The magi were risk-takers! Travel was perilous, yet they followed the lead of a God-inspired hunger. They left security behind. Yet I can be afraid of change and hold back from life’s spiritual journey because I ignore the Spirit walking with me. As one great German theologian said, “The free spirit finds only what it looks for. And God has promised in his word [of scripture] that he lets himself be found by those who seek him.” [Karl Rahner] … Am I enough of a magi?
One imagines the magi on their trek to Bethlehem and God training their hearts in quiet moments to see. The magi sought and they found; their gifts proclaimed their discovery, this infant was king, deity, and sacrifice.
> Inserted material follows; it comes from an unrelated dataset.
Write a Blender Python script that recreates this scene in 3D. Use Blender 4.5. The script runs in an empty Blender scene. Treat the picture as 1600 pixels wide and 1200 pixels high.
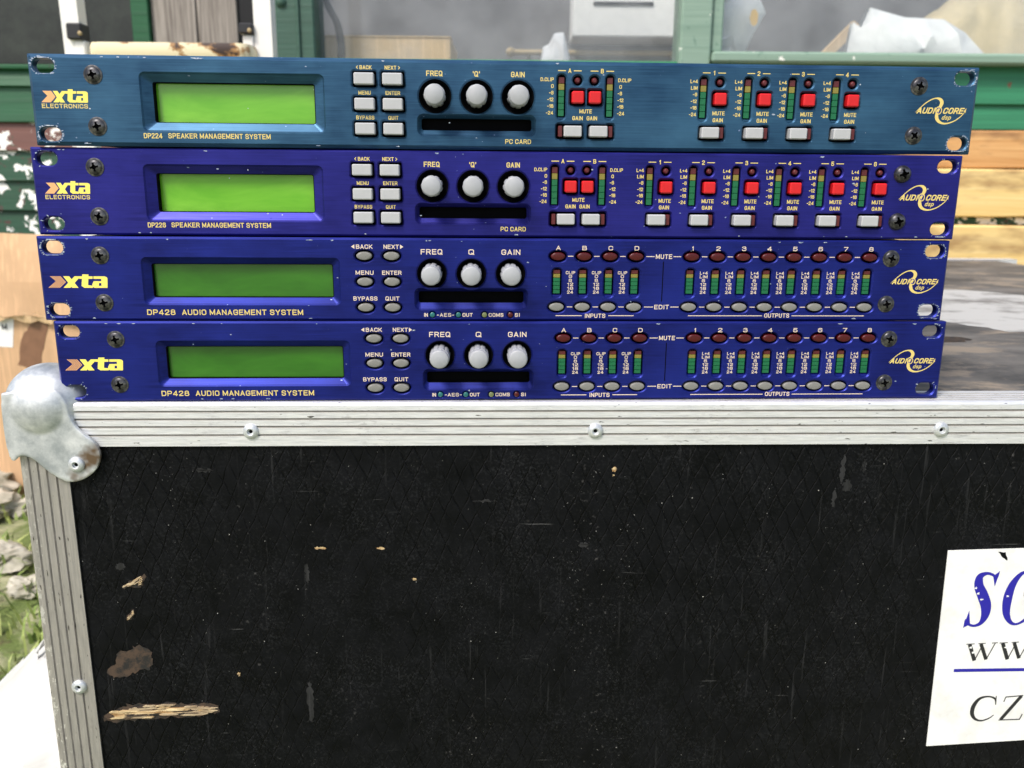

The former Dominican Master General, Timothy Radcliffe wrote, “no gift [really] worth receiving leaves us as we are.” … “no gift [really] worth receiving leaves us as we are.” Too often we want Christ without being changed.
God made himself small and vulnerable as a pure gift of love so that we would be changed. In the Word-made-flesh in every Mass, Christmas happens again and again. He places himself into the manger of your hands, to be born anew in your flesh. God would give a gift that changes everything in us — Himself.
Don’t let the Christmas focus fade. It is as near as every Mass. Receive his gift; become his gift for someone else.